Wool, castor oil, silk, etc., are listed next to corn, wheat, concentrated meat, and finally many samples of wine.

New Zealand is of little interest; the only things we could find to mention are a herbarium of the region and photographs of Maori and aboriginal chiefs.

The same can be said of the Fiji Islands, where only two bales of long silk cotton from the 1877 harvest are on display.

South Australia has a very considerable trade.

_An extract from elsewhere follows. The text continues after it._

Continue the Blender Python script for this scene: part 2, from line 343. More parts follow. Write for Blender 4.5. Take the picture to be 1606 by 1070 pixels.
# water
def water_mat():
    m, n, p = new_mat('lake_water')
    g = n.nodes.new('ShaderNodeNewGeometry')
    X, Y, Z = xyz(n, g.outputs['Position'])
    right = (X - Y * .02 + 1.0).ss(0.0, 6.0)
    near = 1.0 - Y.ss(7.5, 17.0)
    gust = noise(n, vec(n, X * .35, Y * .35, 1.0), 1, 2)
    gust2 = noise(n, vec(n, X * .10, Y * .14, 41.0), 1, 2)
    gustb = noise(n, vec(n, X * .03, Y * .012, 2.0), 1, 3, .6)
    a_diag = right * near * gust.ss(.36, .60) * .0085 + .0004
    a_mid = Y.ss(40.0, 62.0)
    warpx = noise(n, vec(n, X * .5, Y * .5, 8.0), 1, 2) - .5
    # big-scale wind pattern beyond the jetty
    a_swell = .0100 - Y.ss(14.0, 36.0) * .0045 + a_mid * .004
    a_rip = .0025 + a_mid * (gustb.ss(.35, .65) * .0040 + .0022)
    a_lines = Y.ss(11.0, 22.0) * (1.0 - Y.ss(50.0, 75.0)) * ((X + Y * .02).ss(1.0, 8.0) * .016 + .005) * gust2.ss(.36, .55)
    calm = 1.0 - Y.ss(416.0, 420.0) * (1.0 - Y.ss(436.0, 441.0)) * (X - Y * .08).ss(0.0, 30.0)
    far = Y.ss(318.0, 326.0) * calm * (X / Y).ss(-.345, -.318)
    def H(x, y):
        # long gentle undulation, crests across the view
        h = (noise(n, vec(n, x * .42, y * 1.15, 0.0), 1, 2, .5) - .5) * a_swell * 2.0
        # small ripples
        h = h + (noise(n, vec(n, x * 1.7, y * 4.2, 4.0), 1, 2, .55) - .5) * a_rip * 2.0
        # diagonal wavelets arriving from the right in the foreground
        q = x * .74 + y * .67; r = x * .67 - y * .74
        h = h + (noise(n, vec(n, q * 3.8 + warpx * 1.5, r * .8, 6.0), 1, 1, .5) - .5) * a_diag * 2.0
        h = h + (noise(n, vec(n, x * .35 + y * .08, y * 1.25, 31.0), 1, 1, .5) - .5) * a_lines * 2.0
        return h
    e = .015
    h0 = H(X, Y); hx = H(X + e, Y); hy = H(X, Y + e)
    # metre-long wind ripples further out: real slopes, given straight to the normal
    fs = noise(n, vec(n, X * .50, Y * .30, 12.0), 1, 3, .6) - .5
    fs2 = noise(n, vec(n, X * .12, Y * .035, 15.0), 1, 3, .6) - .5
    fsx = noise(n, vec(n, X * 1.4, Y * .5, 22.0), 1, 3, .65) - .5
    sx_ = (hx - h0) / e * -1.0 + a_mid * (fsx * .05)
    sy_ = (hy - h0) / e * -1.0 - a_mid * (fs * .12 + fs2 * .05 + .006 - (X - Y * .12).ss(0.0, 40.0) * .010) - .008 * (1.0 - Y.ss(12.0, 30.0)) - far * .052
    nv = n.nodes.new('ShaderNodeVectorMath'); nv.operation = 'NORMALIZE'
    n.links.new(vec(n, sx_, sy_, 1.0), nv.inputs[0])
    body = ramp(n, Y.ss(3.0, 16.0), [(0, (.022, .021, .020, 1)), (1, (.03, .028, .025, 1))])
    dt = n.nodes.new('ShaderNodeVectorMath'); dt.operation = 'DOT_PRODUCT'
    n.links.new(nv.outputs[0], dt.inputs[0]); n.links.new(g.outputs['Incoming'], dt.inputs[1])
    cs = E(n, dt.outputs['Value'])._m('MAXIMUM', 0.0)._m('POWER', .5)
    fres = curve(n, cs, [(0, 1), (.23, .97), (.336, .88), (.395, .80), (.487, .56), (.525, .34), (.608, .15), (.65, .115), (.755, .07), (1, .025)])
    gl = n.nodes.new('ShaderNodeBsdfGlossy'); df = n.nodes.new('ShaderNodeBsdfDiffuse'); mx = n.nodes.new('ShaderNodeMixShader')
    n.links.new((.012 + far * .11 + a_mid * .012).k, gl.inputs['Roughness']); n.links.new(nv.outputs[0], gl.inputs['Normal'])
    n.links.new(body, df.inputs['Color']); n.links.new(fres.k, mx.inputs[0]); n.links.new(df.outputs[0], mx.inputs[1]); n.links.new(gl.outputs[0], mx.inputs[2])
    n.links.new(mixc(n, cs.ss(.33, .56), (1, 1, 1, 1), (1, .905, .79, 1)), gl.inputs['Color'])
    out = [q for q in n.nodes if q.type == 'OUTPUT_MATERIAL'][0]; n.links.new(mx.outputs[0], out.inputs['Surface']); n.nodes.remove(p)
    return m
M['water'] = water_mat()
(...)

In 1876 the export amounted to £116 million.

The fine arts are represented by nine exhibitors; in the geography class there is a very fine map of South Australia.

Little is said of furniture and clothing.

The extractive industry is represented by rich samples of gold, silver and copper ores; next to it are specimens of all kinds of woods: a little further on, collections of natural history, then numerous samples of wool.

Jams, kummel, maraschino, bitter, curaçao, etc., are shown in some quantity; but fermented beverages occupy by far the most important place in the Australian exhibition.

In 1876 South Australia exported 49,717,900 pounds sterling of wheat.

Western Australia exhibits rich samples of silks, and an enormous quantity of specimens from the mines; rocks, gypsum, and ores of all kinds form the most important part of this exhibition.

The forest products come next.

The English colonies will not be badly divided in the matter of awards.

We are pleased to be able to announce today that the jury has awarded :
To English Guiana : 7 silver, 17 bronze and 27 honourable mentions; to Trinidad, 2 silver, 12 bronze, 2 honourable mentions; to the Malay group, 4 silver, 7 bronze, S honourable mentions; to the Seychelles, 2 silver, 5 bronze, 3 honourable mentions; to Western Australia, 1 diploma of honour, 1 silver, 8 bronze, 4 honourable mentions ; Jamaica, 1 gold, 13 silver, 12 bronze and 11 honourable mentions; Mauritius, 1 grand prize, 6 gold, 8 silver, 10 bronze and 4 honourable mentions; and India, 2 diplomas of honour, 7 gold, 14 silver, 23 bronze and 10 honourable mentions.